I have always seen Nevil Shute's  On the Beach as being, not only about a nuclear holocaust but about denial and how people respond to their inevitable, short-term demise.

Onethebeach.jpg
In this piece, "Dr. Doom", scientist  Julian Osborn is telling a few home truths about background radiation when he encounters the inability of c Holmes, wife of an Australian naval officer to deal with the truth.

In the past I was also a party pooper by insisting  on telling the truth like the character in the film.  The responses have often been similar to those in this scene.



By the end of the film, when the radiation cloud reaches Melbourne and people are directly confronted by their near-term mortality Julian Osborn commits suicide with carbon monoxide poisoning after doing what he wanted to do most in his life - win a race with his racing car, while the chief denier, Mary, ends her life, and those of her children, with cyanide while Cmndr Towers and the crew of the submarine Sawfish decide to "go back home" - to a home that no longer exists, to families that are long dead.

Acceptance.


This has set me thinking about my own position now that the news on every front gets worse and worse and our demise (either as a species or as a civilisation - take your pick) it may in fact be better to just inform those "with little dust in their eyes" and not insist that we are all doomed (which I believe with every cell in my body).

To those people who say that because I don't have any "solutions" I'd better not tell the truth I have very little to say.

I also have zero respect.

All this brings back an interaction with Nigel, a Green Party wallah who tried to convince me there was "scientific proof" (his words, not mine - I kid you not), that to be successful a "message" had to be 80% "positive" - one of the most blatant justification for LYING.

People like Nigel, or the liars at Radio NZ and elsewhere, will always feel the lashing of my tongue while I have breath in my body.  They are responsible and don't have the privilege of being deluded.

As for the rest I am rapidly coming to the conclusion that it does little good to disturb the illusions of those who are incapable, or unwilling to see things as they are although, with my restricted lifestyle I am quickly running out of things to say to such people.
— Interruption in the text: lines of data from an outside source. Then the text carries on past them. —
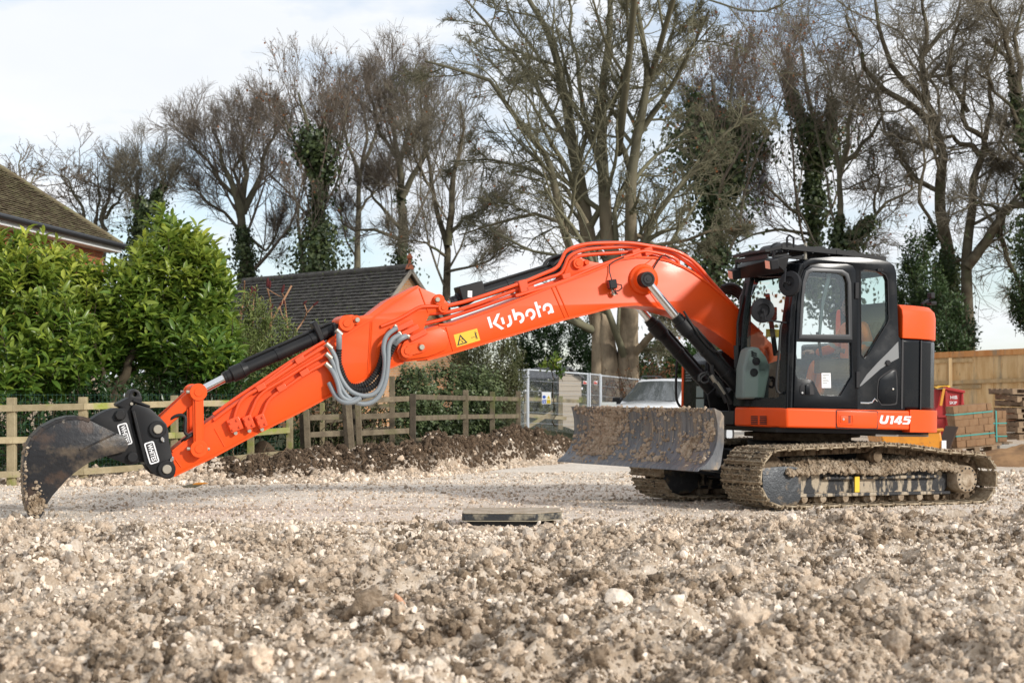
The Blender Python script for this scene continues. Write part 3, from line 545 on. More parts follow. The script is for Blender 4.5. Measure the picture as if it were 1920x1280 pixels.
tree('bare_tree', 'pale forked tree standing left of the big many stemmed tree, above the boom end', 58, [([(838, 620), (839, 540), (840, 470), (828, 420), (815, 370), (806, 330), (800, 300), (795, 250)], 18, 4), ([(840, 460), (846, 400), (850, 350), (858, 300), (868, 240), (860, 190)], 15, 3), ([(842, 440), (870, 410), (900, 395), (930, 380)], 8, 2), ([(836, 510), (880, 500), (915, 490), (950, 470)], 6, 2), ([(812, 360), (790, 320), (775, 280), (770, 250)], 7, 2), ([(835, 480), (800, 455), (770, 450), (745, 460)], 6, 2)], BEECH, bark='bark', twig='twig', litter=150, wig=.12)
MAIN = [(10, .10, .98, 44, .42, 9, .15, .04, .48, .022), (8, .12, .98, 42, .50, 6, .17, .03, .52, .012), (7, .12, 1, 40, .52, 4, .2, .02, .6, .0085), (4, .15, 1, 40, .55, 3, .22, .0, .75, .0062, .15)]
tree('multi_stemmed_tree', 'tallest many stemmed tree with pale tan trunks behind the excavator boom', 48,
     [([(1146, 760), (1144, 720), (1137, 650), (1122, 600), (1112, 560), (1105, 446), (1087, 352), (1077, 273), (1066, 187), (1051, 119), (1023, 54), (987, -5)], 44, 9),
      ([(1178, 760), (1176, 700), (1176, 640), (1180, 580), (1160, 500), (1138, 446), (1129, 323), (1125, 252), (1140, 108), (1145, -20)], 38, 9),
      ([(1182, 620), (1186, 540), (1184, 442), (1186, 323), (1195, 259), (1207, 200), (1213, 144), (1200, 60), (1190, -20)], 30, 7),
      ([(1120, 590), (1085, 510), (1062, 446), (1044, 367), (1026, 295), (987, 244), (944, 190), (918, 154), (865, 137), (800, 118)], 20, 4),
      ([(1077, 290), (1051, 244), (1020, 190), (1001, 151), (958, 97), (918, 50), (872, 0)], 12, 4),
      ([(1190, 500), (1215, 430), (1246, 381), (1303, 323), (1339, 273), (1385, 225), (1420, 205)], 14, 2.5),
      ([(1200, 250), (1235, 200), (1264, 155), (1300, 90), (1330, 20)], 13, 4),
      ([(1130, 330), (1100, 230), (1090, 150), (1075, 60), (1060, -20)], 12, 4), ([(1186, 330), (1160, 260), (1165, 180), (1175, 90), (1170, 0)], 12, 4),
      ([(1184, 672), (1195, 655), (1215, 635), (1228, 620), (1250, 590), (1270, 560)], 18, 5), ([(1110, 470), (1060, 420), (1000, 400), (930, 420), (860, 440)], 10, 3),
      ([(1190, 440), (1230, 460), (1290, 450), (1340, 430), (1400, 430)], 9, 3), ([(1100, 420), (1060, 350), (1000, 320), (930, 300), (850, 300)], 10, 3), ([(1128, 300), (1060, 170), (1010, 110), (960, 20), (940, -20)], 10, 3), ([(1210, 160), (1250, 110), (1260, 40), (1270, -20)], 9, 3), ([(3.0, 48, 8), (3.2, 44, 11.5), (3.0, 39.5, 14), (2.2, 35, 15.5), (1.6, 31, 16)], 14, 3), ([(3.6, 48, 9), (4.6, 43, 13), (4.8, 38, 15.5), (5.4, 33, 17)], 12, 3)],  # last two limbs, out of frame, added so branches reflect in the pickup windscreen
     MAIN, bark='trunk_tan', twig='twig_green', litter=350, wig=.12, dep=3.0)
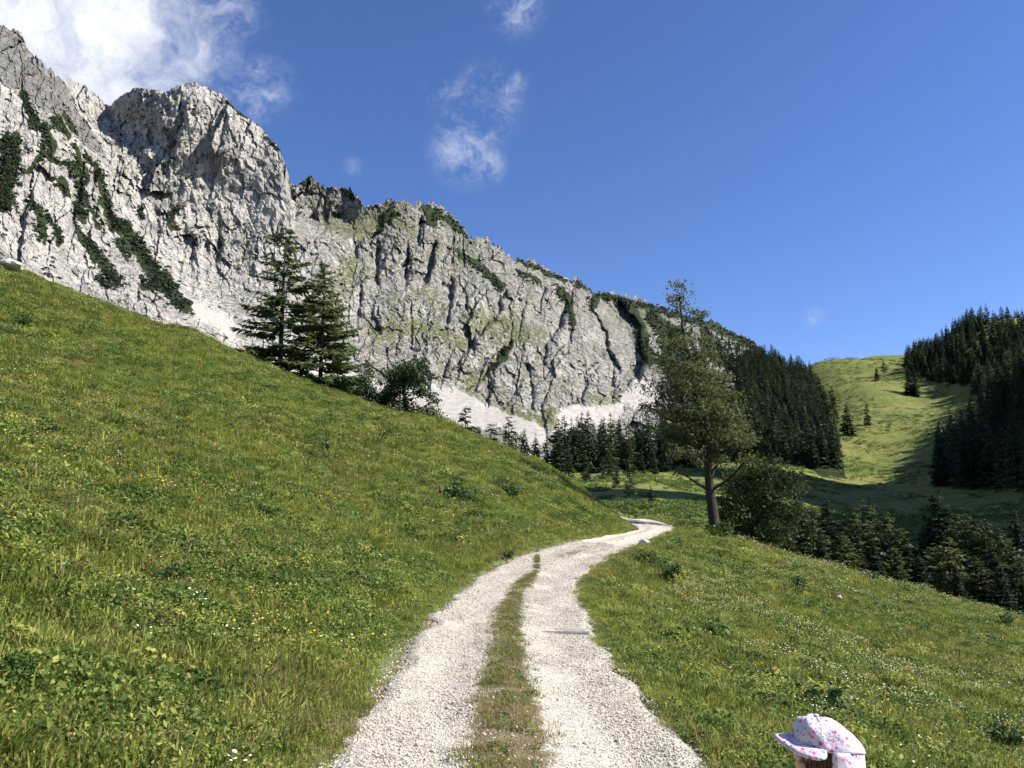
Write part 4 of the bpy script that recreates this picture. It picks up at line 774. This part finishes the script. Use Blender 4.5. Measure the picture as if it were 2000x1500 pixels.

Like the characters in On the Beach they will come to a realisation - in the end.

In the meantime my main wish is that people live their lives fully.

1 comment:

  1. Yes, live your life fully among the fully foolish & blind? It's impossible to live fully without communion & community with others. & when those others are, well, as you describe (it's the same here in Southern California) it's a loney plod - one day into the other, feigning normalcy, while a knowing, gnawing at the back of the mind etches the meaning off of everything you do. That's my experience.